• GIVEN EXERCISE: Look through the data below. Show each line where the string "high" occurs.
====================
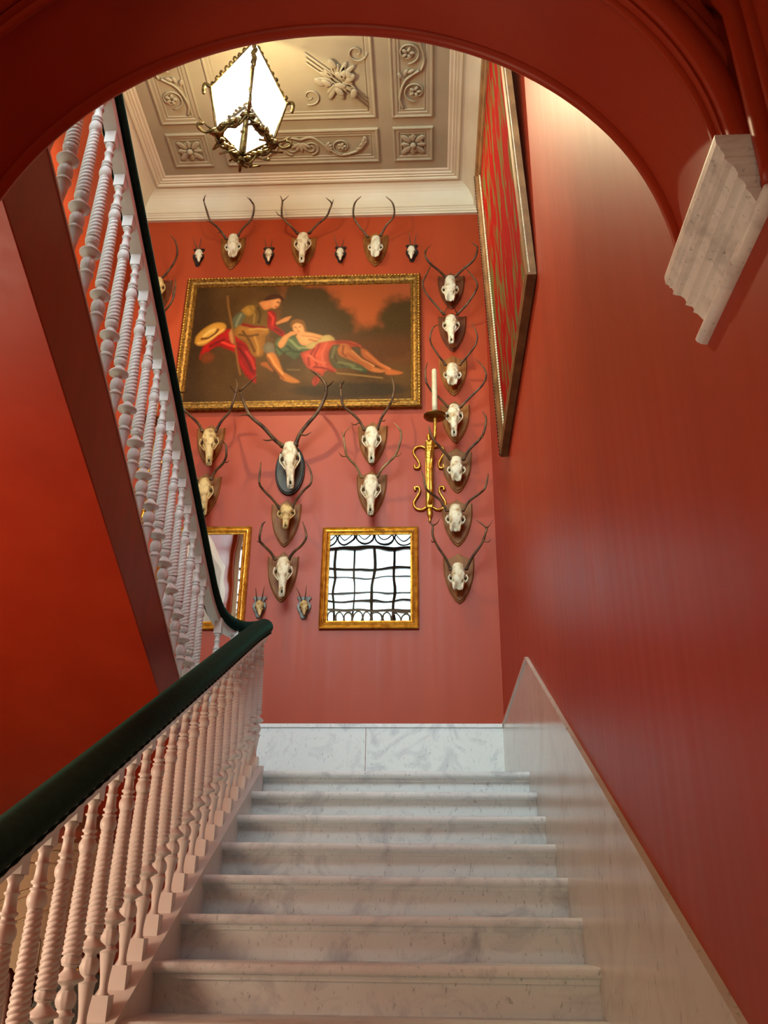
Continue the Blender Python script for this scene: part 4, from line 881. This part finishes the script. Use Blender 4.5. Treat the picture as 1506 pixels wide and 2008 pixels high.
for k in range(4):
    a, b = lp(k, rbm+.02, zb-.01), lp(k+1, rbm+.02, zb-.01)
    for i in range(6):
        c = a.lerp(b, (i+.5)/6)+Vector((0, 0, random.uniform(-.03, .01))); mb.tube([c+Vector((.03*math.cos(t*.8)*(1-t/12), .01*math.sin(t), .035*math.sin(t*.8)*(1-t/12))) for t in range(9)], .008, 5)
        mb.blob(c+Vector((0, 0, -.025)), (.045, .03, .026), 6); mb.tube(smooth_path([c, c+Vector((random.uniform(-.04, .04), random.uniform(-.04, .04), -.05)), c+Vector((random.uniform(-.07, .07), random.uniform(-.05, .05), -.075)), c+Vector((random.uniform(-.09, .09), random.uniform(-.06, .06), -.05))], 3), .009, 5)
    d = (a-Vector((LX, LY, a.z))).normalized()
    mb.tube(smooth_path([a, a+d*.06+Vector((0, 0, -.05)), a+d*.12+Vector((0, 0, -.02)), a+d*.13+Vector((0, 0, .03)), a+d*.09+Vector((0, 0, .04))], 4), .013, 6)
    mb.tube(smooth_path([a, a+d*.05+Vector((0, 0, .02)), a+d*.13+Vector((0, 0, .10))], 4), [.014*(1-i/10) for i in range(9)], 6)
    mb.tube(smooth_path([a+Vector((0, 0, -.02)), a.lerp(b, .25)+Vector((0, 0, -.09)), a.lerp(b, .5)+Vector((0, 0, -.04)), a.lerp(b, .75)+Vector((0, 0, -.10)), b+Vector((0, 0, -.02))], 5), .012, 6)
add_to(mb.build('foliate_crown', 'bronze'), ln)
mb = MB()                         # leafy inner stays rising to the lamp holder
top = Vector((LX, LY, 6.42))
for k in range(4):
    a = lp(k, rbm-.01, zb); pts = [a.lerp(top, i/8) for i in range(9)]; mb.tube(pts, [.03-.0015*i for i in range(9)], 6, flat=.35)
    for i in range(8):
        c = a.lerp(top, (i+.5)/8); mb.blob(c+Vector((random.uniform(-.02, .02), random.uniform(-.02, .02), 0)), (.018, .018, .012), 6)
mb.lathe([(-.06, .01), (-.03, .04), (0, .03), (.02, .02)], top, 10)
add_to(mb.build('lamp_stay', 'bronze'), ln)
mb = MB(); mb.blob((LX, LY, 6.50), (.035, .035, .06), 10); M['bulb'] = lamp_glass('lit bulb', (1, .85, .6, 1), 60, 0); add_to(mb.build('bulb', 'bulb'), ln)

# ------------------------------------------------------------------ lower hall beneath the landing
mb = MB().box((-4.2, 7.32, FLOOR), (-2.42, YB, ZSOF)); pw = struct('wall_panelled', mb, 'panel', 'cream panelled wall in the lower hall, seen through the balusters')
mb = MB().box((-4.2, 7.27, ZSOF-.05), (-2.42, 7.32, ZSOF)).box((-4.2, 7.285, ZSOF-.11), (-2.42, 7.32, ZSOF-.06)).box((-4.2, 7.30, ZSOF-.16), (-2.42, 7.32, ZSOF-.15)); mb.build('cornice_rail', 'panel', pw)
mb = MB()
for r_ in (1.0, 1.05, .86): mb.tube([(-2.72+r_*1.05*math.cos(t*PI/24), 7.318, -.72+r_*math.sin(t*PI/24)) for t in range(8, 25)], .012, 6)
for o_ in (0, .05): mb.box((-2.98+o_, 7.305, FLOOR), (-2.966+o_, 7.32, -.02-o_)); mb.box((-2.98+o_, 7.305, -.034-o_), (-2.45, 7.32, -.02-o_))
mb.build('panel_mould', 'panel', pw)
struct('wall_pier', MB().box((-2.42, 7.22, FLOOR), (-1.0, YB, ZSOF)), 'red', 'red wall beside the cream panelling below the landing')
struct('wall_under_landing', MB().box((-1.10, Y0, FLOOR), (-1.02, 7.22, ZSOF)), 'red', 'red side wall below the landing')
def chair(x, y, label):
    r = tag(empty('high_back_chair', (x, y, FLOOR)), label, 'chair', 'studded high-back chairs below the landing')
    w, hz = .29, -.14
    pts = [(-w, .05), (-w, 1.25), (-w*.8, 1.42), (0, 1.5), (w*.8, 1.42), (w, 1.25), (w, .05)]
    fr_ = smooth_path([(x+a, y, FLOOR+b) for a, b in pts], 5); add_to(MB().tube(fr_, .028, 8).build('back_frame', 'chairwood'), r)
    inn = [(a*.9, b*.98) for a, b in [(-w, .6), (-w, 1.25), (-w*.8, 1.40), (0, 1.48), (w*.8, 1.40), (w, 1.25), (w, .6)]]
    add_to(MB().prism([(x+a, FLOOR+b) for a, b in inn], 'y', y-.025, y+.02).build('backrest', 'leather'), r)
    for a, b in inn: mb = MB(); mb.blob((x+a*.93, y-.03, FLOOR+b*.985), (.014, .01, .014), 6); add_to(mb.build('brass_stud', 'gold'), r)
    add_to(MB().box((x-w-.02, y-.5, FLOOR+.42), (x+w+.02, y+.02, FLOOR+.5)).build('seat', 'leather'), r)
    for sx in (-1, 1): add_to(MB().lathe([(0, .02), (.1, .028), (.2, .02), (.3, .03), (.43, .025)], (x+sx*w, y-.47, FLOOR), 10).build('leg', 'chairwood'), r); add_to(MB().tube([(x+sx*w, y-.48, FLOOR+.7), (x+sx*w, y-.2, FLOOR+.74), (x+sx*w, y, FLOOR+.74)], .022, 8).build('armrest', 'chairwood'), r)
chair(-2.83, 6.0, 'dark studded high-back chair nearest the picture edge, behind the balusters')
chair(-2.16, 6.1, 'dark studded high-back chair glimpsed lower between the twisted balusters')

# ------------------------------------------------------------------ lights
def light(name, kind, loc, energy, col, **kw):
    d = bpy.data.lights.new(name, kind); d.energy = energy; d.color = col; d.specular_factor = .25 if name == 'lantern_light' else 1
    for k, v in kw.items(): setattr(d, k, v)
    o = bpy.data.objects.new(name, d); COL.objects.link(o); o.location = loc; return o
light('lantern_light', 'POINT', (LX, LY, 6.62), 600, (1, .80, .46), shadow_soft_size=.05)
p = light('window_portal', 'AREA', ((WX0+WX1)/2, 1.25, (WZ0+WZ1)/2), 1, (1, 1, 1), shape='RECTANGLE', size=WX1-WX0, size_y=WZ1-WZ0); p.rotation_euler = (-PI/2, 0, PI); p.data.cycles.is_portal = True
p = light('window_portal', 'AREA', ((VX0+VX1)/2, 1.25, (WZ0+WZ1)/2), 1, (1, 1, 1), shape='RECTANGLE', size=VX1-VX0, size_y=WZ1-WZ0); p.rotation_euler = (-PI/2, 0, PI); p.data.cycles.is_portal = True
light('hall_fill', 'POINT', (-1.3, -2.6, -.1), 68, (1, .82, .62), shadow_soft_size=.35)  # unseen fill behind the camera, added for arch, corbel and lower steps
light('under_stair_fill', 'POINT', (-2.5, 2.15, .2), 88, (1, .76, .53), shadow_soft_size=.35)  # unseen fill added to warm the soffit and the lower balusters
p = light('panel_wall_fill', 'SPOT', (-3.3, 5.1, -.9), 75, (1, .74, .48), shadow_soft_size=.12, spot_size=1.5, spot_blend=.5); p.rotation_euler = Vector((.45, 2.2, .55)).to_track_quat('-Z', 'Y').to_euler()  # unseen spot added to brighten the cream panelling
w = bpy.data.worlds.new('daylight'); SC.world = w; w.use_nodes = True
bg = w.node_tree.nodes['Background']; bg.inputs['Color'].default_value = (.70, .93, 1, 1); bg.inputs['Strength'].default_value = 24

# lift everything so that the hall floor lies at z = 0
for o in list(SC.objects):
    if o.parent is None: o.location.z += EYE
SC.view_settings.view_transform = 'Standard'; SC.view_settings.look = 'None'; SC.view_settings.exposure = 0; SC.view_settings.gamma = 1; SC.view_settings.use_curve_mapping = False
cy = SC.cycles; cy.use_denoising = True; cy.max_bounces = 10; cy.diffuse_bounces = 2; cy.glossy_bounces = 4; cy.transparent_max_bounces = 12; cy.sample_clamp_indirect = 6; cy.caustics_reflective = False; cy.caustics_refractive = False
====================
• WRITTEN SOLUTION:
Continue the Blender Python script for this scene: part 4, from line 881. This part finishes the script. Use Blender 4.5. Treat the picture as 1506 pixels wide and 2008 pixels high.
    r = tag(empty('high_back_chair', (x, y, FLOOR)), label, 'chair', 'studded high-back chairs below the landing')
chair(-2.83, 6.0, 'dark studded high-back chair nearest the picture edge, behind the balusters')
chair(-2.16, 6.1, 'dark studded high-back chair glimpsed lower between the twisted balusters')